Judge Bowen had said he wanted to have the girls settled with one of their parents for Christmas. Although the children will not have to return to the shelter for the holiday, they will remain in Atlanta with their mother. A missing-children's advocate in the area said his family will try to provide a Christmas celebration for them.

``I'm going to have Christmas with my girls here -- it's the best I can do,'' their mother said in a telephone interview on Christmas Eve. ``I didn't know how to explain to my parents. They were supposed to meet us in Frankfurt and it was hard for me to understand. So you can imagine what it was like to call them thousands of miles away and explain this to them.

``I mean, you call on Monday and say, `Everything's OK,' and they're waiting for you to come home. And then a day later, you call back and say you're not coming.''

Ms. Lops and David Thelen, chief executive officer of the Committee for Missing Children, planned to go out Christmas Eve to buy a tree and some gifts for the girls.

``They will have Christmas,'' Mr. Thelen said. ``We'll make sure of that. My mother and father-in-law plan to do something and we'll have to make the best of it. They'll be happy. Santa Claus is coming to town.''

The girls' father, Michael Lops of North Augusta, said he was saddened that the children would not spend Christmas with him and his parents, although the stay and subsequent appeal would give them time to gather evidence that he had done nothing wrong and deserved custody of the children.

He didn't expect to see the girls for Christmas, he said. The stay doesn't order any visitation for him and leaves custody of the girls with their mother.

``I feel sorry my girls will not be here with my family and myself for Christmas,'' Mr. Lops said. ``I know they will miss being in the surroundings they love and are used to for the holidays.

``I have received hundreds of supportive calls and letters from people who know Carmen and Clair and know the love, support and affection they receive from my parents and myself, and who all wish them home with me. I promised my daughters that I will never stop working for their well-being and I intend to keep that promise.''

The girls must remain in the area so they are in the jurisdiction of the appeals court when it rules on an appeal of Judge Bowen's decision, said Jamie Gore, one of Mr. Lops' attorneys.
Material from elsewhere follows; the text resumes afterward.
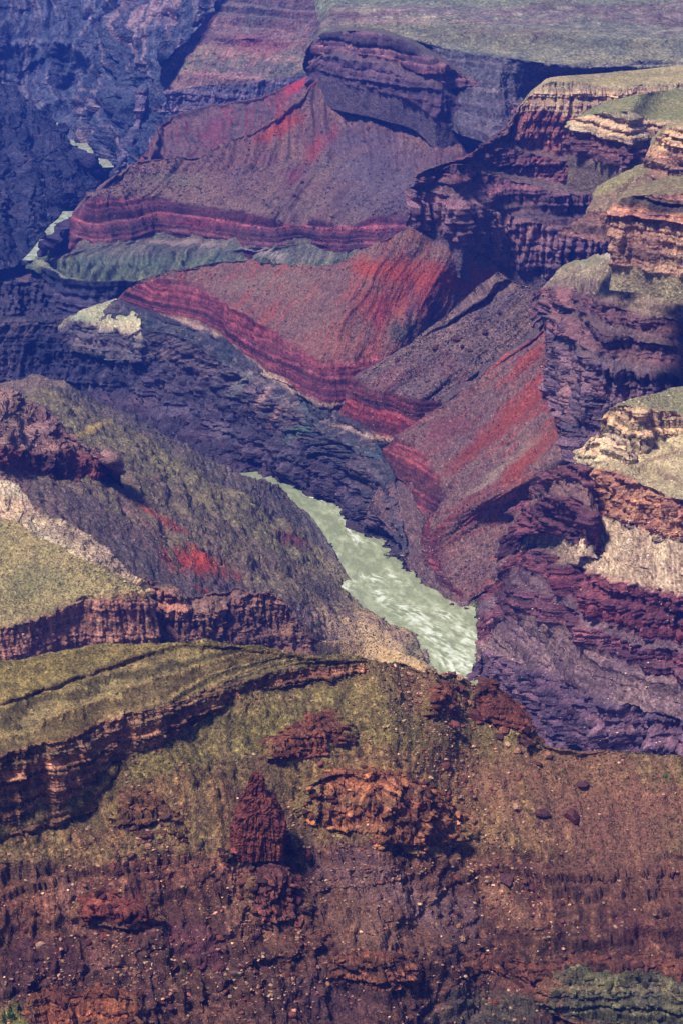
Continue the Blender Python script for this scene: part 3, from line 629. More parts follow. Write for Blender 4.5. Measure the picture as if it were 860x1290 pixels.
surf('pale_ledge',[off(P3_,20,-30),P3_,P2_,P1_,P0_],
     [band('flat',(196,170,132),(170,140,112)),band('cliff',(186,164,136),(154,130,112),B=5,K=4,S=4,T=6,Tw=.3,st=.4),band('cliff',(178,156,128),(142,116,102),B=5,K=5,S=6,T=6,Tw=.3,st=.4),band('cliff',(110,74,74),(84,56,64),S=5,K=4,T=6,Tw=.3)],
     'cream rounded ledge jutting left of the tan buttress','ledge',seed=24,k=.55)
# ---------------------------------------------------------------- inner gorge, right bank
CRM=(196,158,136)
h4=L([-6,-6,-6,-6,-6,-6,-6,-6],-220,560,120,592,220,606,330,604,388,622,428,650,470,676,500,714,550,752)
h3=L([30,34,40,36,32,28,20,14,6,3],-220,486,110,490,190,505,240,530,290,560,340,585,385,608,425,640,462,668,505,712)
h2=U(h3,55,-220,436,100,435,180,445,240,468,290,500,330,528,375,556,420,590,455,630,480,672,515,718)
h1=U(h2,60,-220,412,90,401,175,412,230,424,290,462,330,492,372,520,420,548,460,580,490,630,510,690,530,750)
h0=U(h1,26,-220,405,80,398,146,380,215,400,262,414,330,464,382,498,424,520,470,548,496,600,520,650,540,715,560,765)
WB0=off(U(h2,74,92,436,130,446,178,452),-14,0)
WB1=U(WB0,62,86,402,128,412,178,424); WB2=U(WB1,34,84,396,126,404,178,416); WB3=U(WB2,24,100,390,146,376,178,388)
surf('white_bench',[off(WB3,60,-20),WB3,WB2,WB1,WB0],
     [band('flat',(150,150,124),(130,134,116)),band('talus',(196,184,152),(156,156,126),F=2,R=.8),band('talus',(190,172,146),(130,120,110),R=1.2),band('craggy',(90,82,90),(66,62,78))],
     'pale cream bench standing at the lip of the dark gorge','bench',seed=31,k=.7,blobs=[(105,398,22,5,5,(150,160,124),.8)])
surf('gorge_wall',[off(h0,15,2),h0,h1,h2,h3,h4],
     [band('talus',(64,58,72),(52,50,64))]+[band('craggy',(66,62,76),(50,56,66),(104,90,92),G=6,F=6,B=8,K=3,stk=.6,st=.3),band('craggy',(66,58,72),(48,50,64),(104,84,90),G=5,F=6,R=2,B=10,K=6,stk=.5,Tw=.2),band('craggy',(66,58,76),(50,48,66),(96,78,90),B=16,K=12,F=7,G=6,R=2.5),band('craggy',(62,52,68),(46,42,58),(92,70,84),B=14,K=12,F=6,R=2.5)],
     'dark gorge wall with cream seams falling to the green river','gorge wall',seed=32,k=1.0,
     blobs=[(345,470,60,3,38,CRM,.9),(240,404,50,2.5,22,CRM,.8),(400,507,26,2.5,20,CRM,.9),(455,540,40,2.5,20,CRM,.8),(335,490,26,6,-55,(178,138,130),.9),(345,520,22,6,-50,(170,128,122),.9),(300,480,24,6,-55,(120,124,120),.7),(375,540,22,8,-30,(84,108,96),.9),(392,512,16,9,10,(60,80,88),.9),(470,565,24,12,-20,(72,88,98),.9),(440,585,30,10,-30,(96,80,90),.7),
            (480,650,34,18,-30,(110,90,96),.8),(210,515,20,8,-15,(104,92,108),.8),(120,460,60,30,0,(52,56,76),.7),(50,440,50,40,0,(34,42,70),.8),(272,535,10,14,0,(130,112,120),.5)])
# ---------------------------------------------------------------- river: one water sheet following the channel
def river():
    left=L(0,-260,590,-60,600,120,620,250,625,320,620,345,608,368,624,396,646,408,672,406,694,430,712,436,728,418,744,448,765,480,785,515,808,534,840,500,900,470,960)
    right=L(0,-260,540,-60,560,120,590,250,604,334,600,360,597,392,618,424,646,450,656,474,684,504,716,545,748,580,768,610,796,648,830,690,880,720,940)
    V=[];Q=[];C=[];n=900;m=60
    a=resample(left,n);b=resample(right,n)
    a2=a+(a-b)*.35;b2=b+(b-a)*.35
    t=np.linspace(0,1,m)[None,:,None]
    P=a2[:,None]*(1-t)+b2[:,None]*t
    s=np.stack([P[...,0],P[...,1],P[...,2]],-1)
    x,y=project(P)
    # white water where the channel drops over boulder bars
    foam=0
    for bx,by,ra,rb,an in [(440,665,20,7,60),(450,682,18,4,10),(437,738,18,5,-30),(470,728,14,4,10),(478,748,22,6,50),(520,775,30,12,30),(575,832,30,18,30),(590,800,22,10,30),(395,628,14,3,20),(545,800,16,8,10),(500,730,16,4,30),(560,775,16,5,30),(420,700,10,4,0)]:
        dx=x-bx;dy=y-by;a_=math.radians(an);u=(dx*math.cos(a_)+dy*math.sin(a_))/ra;v=(-dx*math.sin(a_)+dy*math.cos(a_))/rb
        foam=foam+np.exp(-(u*u+v*v))
    al=(P[...,0]*.4-P[...,1]*.92); ac=(P[...,0]*.92+P[...,1]*.4); bend=fbm(P/60,2)*14; Q_=np.stack([al/26,(ac+bend)/4.2,0*al],-1)
    wv=fbm(Q_,4,.6); w2=fbm(np.stack([al/90,(ac+bend)/16,0*al],-1)+5,3)
    foam=np.clip(foam,0,1.2)*(.35+1.3*wv)*.7+.2*w2+.1*wv+.05*sm(700,820,y)
    P=P.copy(); P[...,2]=.35*wv*(1+2*np.clip(foam,0,1))
    Vv,Qd,_=mesh_from_grid(P,P)
    o=make_mesh('river',Vv,Qd,None,MAT['water'])
    at=o.data.attributes.new('Foam','FLOAT','POINT'); at.data.foreach_set('value',foam.ravel().astype(np.float32))
    tag(o,'pale green silty river with white rapids winding through the gorge','river',kind='structure')
    for nm,pts,lab in [('river_reach',[(78,150),(96,176),(108,192),(124,201),(133,211)],'small pale reach of river far up the gorge'),
                       ('river_reach',[(96,266),(90,276),(78,286),(70,298),(62,310),(54,320),(46,328)],'narrow pale glimpse of river beside the small rock knob')]:
        c=spot([p[0] for p in pts],[p[1] for p in pts],1.0); c=resample(c,160)
        d=np.gradient(c,axis=0); nn=np.stack([-d[:,1],d[:,0],0*d[:,0]],-1); nn/=np.linalg.norm(nn,axis=1)[:,None]
        w=(26 if 'far' in lab else 34); P=c[:,None]+nn[:,None]*np.linspace(-w,w,24)[None,:,None]
        P[...,2]=1+.6*fbm(P/14,2)
        Vv,Qd,_=mesh_from_grid(P,P); o=make_mesh(nm,Vv,Qd,None,MAT['water'])
        at=o.data.attributes.new('Foam','FLOAT','POINT'); at.data.foreach_set('value',(.12+.3*fbm(P/18,2)).ravel().astype(np.float32))
        tag(o,lab,'river',kind='structure')
river()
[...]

Judge Bowen ruled earlier this week that Mr. Lops and his mother, Anne Harrington of Martinez, illegally abducted the children from Germany 21/2 years ago when they brought the girls to the United States. The judge also found Mr. Lops concealed his presence in the Augusta area.

Officials said Mr. Lops had no driver's license, credit cards or bank account, held no regular job, used a car and lived in a house in his mother's name and hadn't filed a tax return -- all of which kept him out of computer databases searched by authorities looking for the girls.

Mr. Lops contends Ms. Lops abandoned him and the children and said he never tried to conceal himself. His attorneys pointed out in court that the girls participated in extracurricular activities, were well-known in the community and seemed happy and well-adjusted.